このように、すでに日本は米国の半分規模となる巨大な市場を形成しているのだ。さらに人口対比換算をして国民一人当たりのEコマース市場を見ると、日本は米国の1.25倍に達する。
そうした動きと連動するように、このところ首都圏を中心に、ネット通販事業向けの最新鋭大型物流施設が続々と開業している。その背景には、アマゾンの即日配送に対する各社の強い危機感がある。たとえば楽天は、日本の人口の約7割をカバーするエリアに即日配送するため、100億円規模の投資を発表している。
一方、三井不動産も物流事業に初参入する。今後6年間で3大都市圏主体に約20棟の物流施設を建設し、即日配送も可能な多様なネット通販業者のニーズに対応するという。さらに三菱地所や大和ハウス工業などの異業種大手も、相次いでこの物流市場へ参入しだしてきた。
このような、いわば「物流バブル」とも言える現象は、物流系REIT(リート)相場が過熱してこの業界に資金がふんだんに流れ込んでくるなど、実需以外の要因も指摘されている。
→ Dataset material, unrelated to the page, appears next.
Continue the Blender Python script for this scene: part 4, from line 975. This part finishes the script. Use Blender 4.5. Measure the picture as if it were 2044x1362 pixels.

それはともかくとして、こうしたハイテク物流施設の急増は、ネット通販の利便性と市場拡大をさらに促進することに変わりはない。従って有店舗小売業はそうした面からも、「わざわざ店に来てもらう」魅力と武器の明確化と強化が求められよう。
一方、前述のように増加、進化する「サードパーティ・ロジスティックス」に勝る究極の手法は、独自の自社物流方式の確立だろう。言うまでもなくそのベンチマーキング企業は、ネット通販ではアマゾン、そして有店舗では「しまむら」だ。